4. Para nosotros la solemnidad de hoy es como una continuación de la Pascua; de la Resurrección y de la Ascensión del Señor. Y es, al mismo tiempo, el signo y la fuente de la esperanza de la vida eterna y de la futura resurrección. Acerca de ese signo leemos en el Apocalipsis de San Juan:
"Y fue vista en el cielo una señal grande: una mujer envuelta en el sol, y la luna debajo de sus pies, y sobre su cabeza una corona de doce estrellas" (Ap 12. 1).
Y aunque nuestra vida sobre la tierra se desarrolle, constantemente, en la tensión de esa lucha entre el Dragón y la Mujer, de que habla el mismo libro de la Santa Escritura; aunque estemos diariamente sometidos a la lucha entre el bien y el mal, en la que el hombre participa desde el pecado original —es decir, desde el día en que comió "del árbol del conocimiento del bien y del mal", como leemos en el libro del Génesis (2, 17; 3, 12)—; aunque esa lucha adquiera a veces formas peligrosas y espantosas, sin embargo, ese signo de la esperanza permanece y se renueva constantemente en la fe de la Iglesia.
Y la festividad de hoy nos permite mirar ese signo, el gran signo de la economía divina de la salvación, confiadamente y con alegría mucho mayor.

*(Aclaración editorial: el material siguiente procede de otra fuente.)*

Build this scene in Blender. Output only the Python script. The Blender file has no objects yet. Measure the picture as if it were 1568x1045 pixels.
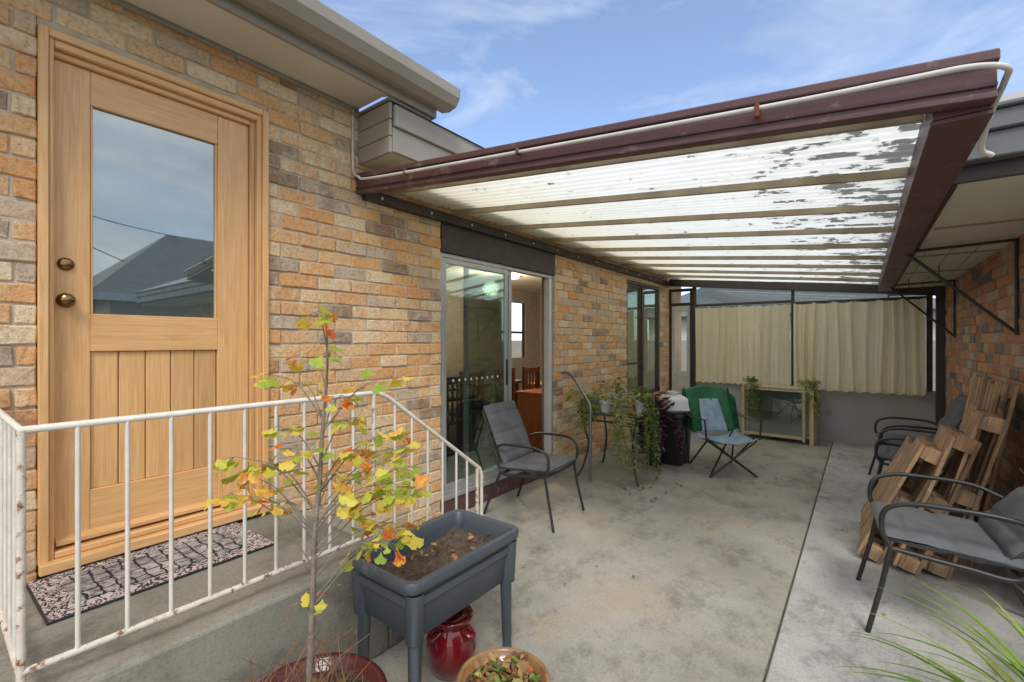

Nos permite esperar ese signo de victoria, de no sucumbir, en definitiva, al mal y al pecado, en espera del día en que todo será cumplido por Aquel que trajo la victoria sobre la muerte: el Hijo de María. Entonces El "entregará a Dios Padre el Reino, cuando haya destruido todo principado, toda potestad y todo poder" (1 Cor 15, 24) y pondrá todos los enemigos bajo sus pies y aniquilará, como último enemigo, a la muerte (cf. 1 Cor 15, 25).
Queridos hermanos y hermanas: ¡participemos con alegría en la Eucaristía de hoy! Recibamos con confianza el Cuerpo de Cristo, acordándonos de sus palabras: "El que come mi carne y bebe mi sangre tiene la vida eterna y yo le resucitaré en el último día" (Jn 6, 54).
Y veneremos hoy a la que dio a Cristo nuestro cuerpo humano: la Inmaculada y Asunta al cielo, ¡que es la Esposa del Espíritu Santo y nuestra Madre!